### What this task involves
Reproduce exactly, with no pictures, each line from the opening of the material down through the line containing "from mathutils import".

### Stored data
-----

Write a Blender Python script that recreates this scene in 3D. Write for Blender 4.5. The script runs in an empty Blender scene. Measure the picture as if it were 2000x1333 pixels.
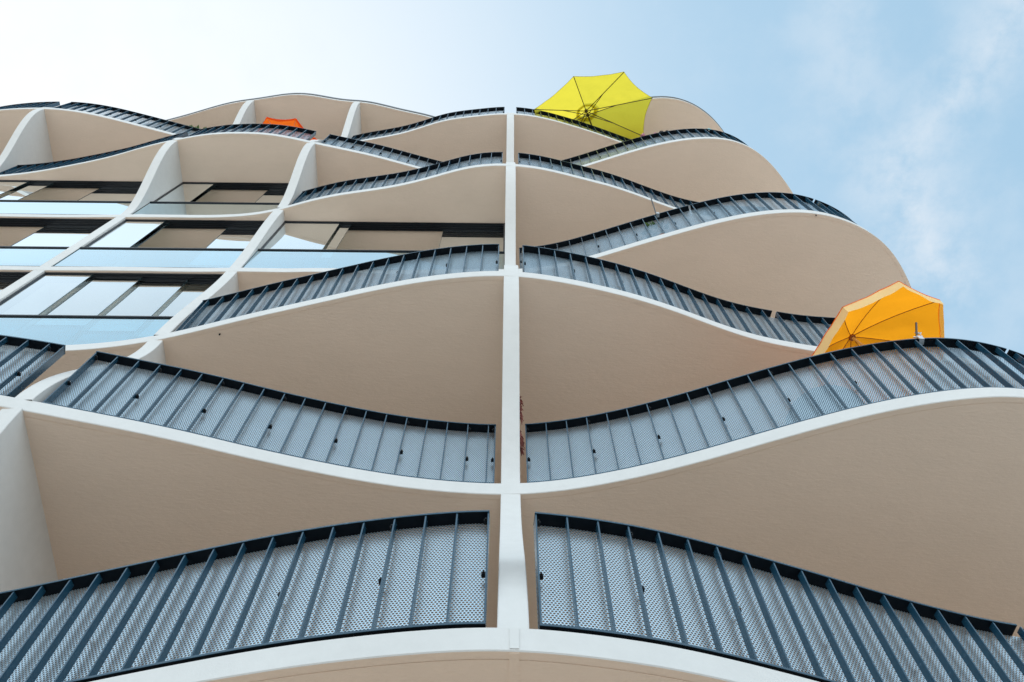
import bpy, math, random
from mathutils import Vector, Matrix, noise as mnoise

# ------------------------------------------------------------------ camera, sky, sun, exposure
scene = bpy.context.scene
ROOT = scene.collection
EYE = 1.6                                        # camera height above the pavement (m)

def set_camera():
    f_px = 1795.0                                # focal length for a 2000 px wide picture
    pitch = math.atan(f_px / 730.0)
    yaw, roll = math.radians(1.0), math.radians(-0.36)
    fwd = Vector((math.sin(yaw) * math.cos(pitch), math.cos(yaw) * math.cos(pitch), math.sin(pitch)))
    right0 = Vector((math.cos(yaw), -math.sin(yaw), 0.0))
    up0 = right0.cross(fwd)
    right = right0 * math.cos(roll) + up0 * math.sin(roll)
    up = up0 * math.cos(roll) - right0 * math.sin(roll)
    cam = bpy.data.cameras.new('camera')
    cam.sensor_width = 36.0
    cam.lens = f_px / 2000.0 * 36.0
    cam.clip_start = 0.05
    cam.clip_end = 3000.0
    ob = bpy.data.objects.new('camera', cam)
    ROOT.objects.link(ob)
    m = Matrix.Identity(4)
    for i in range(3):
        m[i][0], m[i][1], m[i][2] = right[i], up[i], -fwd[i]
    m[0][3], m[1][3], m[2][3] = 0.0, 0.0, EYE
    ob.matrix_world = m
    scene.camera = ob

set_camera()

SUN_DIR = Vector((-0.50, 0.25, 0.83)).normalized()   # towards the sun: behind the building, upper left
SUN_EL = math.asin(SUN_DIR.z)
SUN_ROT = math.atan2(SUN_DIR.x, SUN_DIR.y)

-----

### Exercise response
Write a Blender Python script that recreates this scene in 3D. Write for Blender 4.5. The script runs in an empty Blender scene. Measure the picture as if it were 2000x1333 pixels.
import bpy, math, random
from mathutils import Vector, Matrix, noise as mnoise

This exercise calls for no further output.